En Russie, le président Vladimir Poutine, encouragé par le boom de l’économie, se montre plus pressant dans le domaine de la politique étrangère, notamment vis-à-vis de ses voisins immédiats. La Russie accepte mal d’être coupée de l’Europe centrale et orientale. Comme le disait récemment le ministre russe des Affaires étrangères Igor Ivanov : « Nos conseillers politiques sont très inquiets de la manière dont les États-Unis ont encerclé la Russie. Nous avons une stratégie nationale et des intérêts dans l’ancienne Union soviétique. » Les Trois Grands veulent être sûrs que les tensions qui pourraient surgir avec la Russie ne tournent pas à l’hostilité.
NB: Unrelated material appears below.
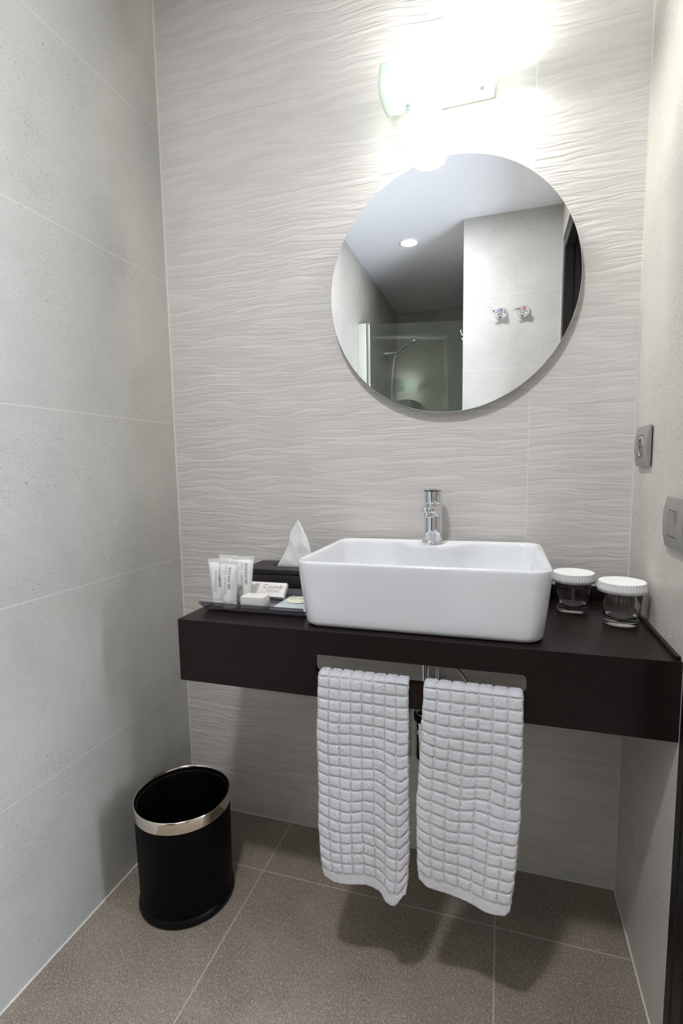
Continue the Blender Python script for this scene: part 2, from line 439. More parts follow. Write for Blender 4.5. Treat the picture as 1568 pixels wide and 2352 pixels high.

– Quatrièmement, de réels progrès sont en train d’être accomplis dans le domaine de la défense européenne. Jusqu’ici, l’Eurocorps de 60 000 hommes n’était qu’un projet plutôt théorique. Un quartier général commun a été mis en place, mais les troupes restent dans leurs pays respectifs. Ce qui signifie que la force n’est pas vraiment opérationnelle. Le mois dernier, cependant, les Trois Grands ont décidé de créer un certain nombre de « groupes de combat », de 1 500 hommes chacun, en mesure d’être déployés dans les quinze jours n’importe où dans le monde, et de poursuivre leur mission pendant trente à quatre-vingt-dix jours. Les troupes sont formées pour agir en milieu urbain, en montagne, dans la jungle, dans le désert et dans des opérations amphibies. Le Royaume-Uni lui-même commence à se rallier à l’idée que l’Europe doit être capable d’agir indépendamment de l’Otan et du « grand frère » américain – en particulier dans ce qu’on appelle les pays « en échec » ou menacés de l’être.
Dans le monde arabe, il est question que l’Égypte, l’Arabie saoudite et la Syrie constituent un « noyau » auquel d’autres pays pourraient se raccrocher, et dont la tâche serait de prendre des décisions politiques communes et de faire passer des réformes. Dans l’état actuel d’impuissance et de dérive que connaît le monde arabe, c’est une perspective qui serait plus que bienvenue, mais, pour le moment, elle reste du domaine de la spéculation. Le modèle européen est là, mais les Arabes ne paraissent pas près de s’en inspirer.